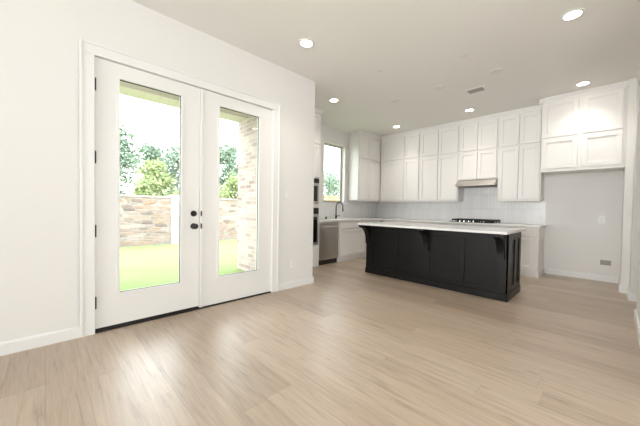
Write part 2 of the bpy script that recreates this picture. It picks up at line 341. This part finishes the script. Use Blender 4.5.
# french doors ------------------------------------------------------
b = MB()                                    # casing + jamb
for y0, y1 in ((.214, .317), (2.183, 2.286)): b.wbox(0, .018, y0, y1, 0, 2.458)
b.wbox(0, .018, .214, 2.286, 2.458, 2.56)
for (x, e) in ((.018, .024),):              # raised back band on the outer edge
    b.wbox(0, .026, .214, .236, 0, 2.56); b.wbox(0, .026, 2.264, 2.286, 0, 2.56); b.wbox(0, .026, .236, 2.264, 2.538, 2.56)
b.wbox(-.15, 0, .305, .317, 0, 2.458); b.wbox(-.15, 0, 2.183, 2.195, 0, 2.458); b.wbox(-.15, 0, .305, 2.195, 2.458, 2.475)
struct(b.build('trim_1', 'trim', bevel=.003))
b = MB(); b.wbox(-.15, .006, .317, 2.183, 0, .012)
struct(b.build('trim_2', 'rubber', bevel=.003))
GZ0, GZ1 = .328, 2.318
def leaf(name, y0, y1, gy0, gy1, zb):
    r = sthing(name, (-.03, (y0+y1)/2, zb)); x0, x1 = -.055, -.010; z0, z1 = zb, 2.452
    b = MB()
    b.wbox(x0, x1, y0, gy0, z0, z1); b.wbox(x0, x1, gy1, y1, z0, z1); b.wbox(x0, x1, gy0, gy1, z0, GZ0); b.wbox(x0, x1, gy0, gy1, GZ1, z1)
    b.build('panel', 'door', r)
    b = MB(); e = .022                      # raised glazing bead round the glass
    for xx0, xx1 in ((x1-.004, x1+.007), (x0-.007, x0+.004)):
        b.wbox(xx0, xx1, gy0-e, gy0+.003, GZ0-e, GZ1+e); b.wbox(xx0, xx1, gy1-.003, gy1+e, GZ0-e, GZ1+e)
        b.wbox(xx0, xx1, gy0, gy1, GZ0-e, GZ0+.003); b.wbox(xx0, xx1, gy0, gy1, GZ1-.003, GZ1+e)
    b.build('glazing_bead', 'door', r, bevel=.002)
    b = MB(); q = .005                      # thin dark gasket line
    b.wbox(-.038, -.026, gy0, gy0+q, GZ0, GZ1); b.wbox(-.038, -.026, gy1-q, gy1, GZ0, GZ1); b.wbox(-.038, -.026, gy0, gy1, GZ0, GZ0+q); b.wbox(-.038, -.026, gy0, gy1, GZ1-q, GZ1)
    b.build('gasket', 'slot', r)
    MB().wbox(-.036, -.028, gy0+.002, gy1-.002, GZ0+.002, GZ1-.002).build('pane', 'glass', r)
    MB().wbox(x0+.008, x1-.006, y0+.003, y1-.003, .0125, zb).build('door_sweep', 'rubber', r)
    return r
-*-
WHAT TO PRODUCE:
Return the listing above in full and without alteration, excluding its pictures.

RESPONSE TO THIS EXERCISE:
Write part 2 of the bpy script that recreates this picture. It picks up at line 341. This part finishes the script. Use Blender 4.5.
# french doors ------------------------------------------------------
b = MB()                                    # casing + jamb
for y0, y1 in ((.214, .317), (2.183, 2.286)): b.wbox(0, .018, y0, y1, 0, 2.458)
b.wbox(0, .018, .214, 2.286, 2.458, 2.56)
for (x, e) in ((.018, .024),):              # raised back band on the outer edge
    b.wbox(0, .026, .214, .236, 0, 2.56); b.wbox(0, .026, 2.264, 2.286, 0, 2.56); b.wbox(0, .026, .236, 2.264, 2.538, 2.56)
b.wbox(-.15, 0, .305, .317, 0, 2.458); b.wbox(-.15, 0, 2.183, 2.195, 0, 2.458); b.wbox(-.15, 0, .305, 2.195, 2.458, 2.475)
struct(b.build('trim_1', 'trim', bevel=.003))
b = MB(); b.wbox(-.15, .006, .317, 2.183, 0, .012)
struct(b.build('trim_2', 'rubber', bevel=.003))
GZ0, GZ1 = .328, 2.318
def leaf(name, y0, y1, gy0, gy1, zb):
    r = sthing(name, (-.03, (y0+y1)/2, zb)); x0, x1 = -.055, -.010; z0, z1 = zb, 2.452
    b = MB()
    b.wbox(x0, x1, y0, gy0, z0, z1); b.wbox(x0, x1, gy1, y1, z0, z1); b.wbox(x0, x1, gy0, gy1, z0, GZ0); b.wbox(x0, x1, gy0, gy1, GZ1, z1)
    b.build('panel', 'door', r)
    b = MB(); e = .022                      # raised glazing bead round the glass
    for xx0, xx1 in ((x1-.004, x1+.007), (x0-.007, x0+.004)):
        b.wbox(xx0, xx1, gy0-e, gy0+.003, GZ0-e, GZ1+e); b.wbox(xx0, xx1, gy1-.003, gy1+e, GZ0-e, GZ1+e)
        b.wbox(xx0, xx1, gy0, gy1, GZ0-e, GZ0+.003); b.wbox(xx0, xx1, gy0, gy1, GZ1-.003, GZ1+e)
    b.build('glazing_bead', 'door', r, bevel=.002)
    b = MB(); q = .005                      # thin dark gasket line
    b.wbox(-.038, -.026, gy0, gy0+q, GZ0, GZ1); b.wbox(-.038, -.026, gy1-q, gy1, GZ0, GZ1); b.wbox(-.038, -.026, gy0, gy1, GZ0, GZ0+q); b.wbox(-.038, -.026, gy0, gy1, GZ1-q, GZ1)
    b.build('gasket', 'slot', r)
    MB().wbox(-.036, -.028, gy0+.002, gy1-.002, GZ0+.002, GZ1-.002).build('pane', 'glass', r)
    MB().wbox(x0+.008, x1-.006, y0+.003, y1-.003, .0125, zb).build('door_sweep', 'rubber', r)
    return r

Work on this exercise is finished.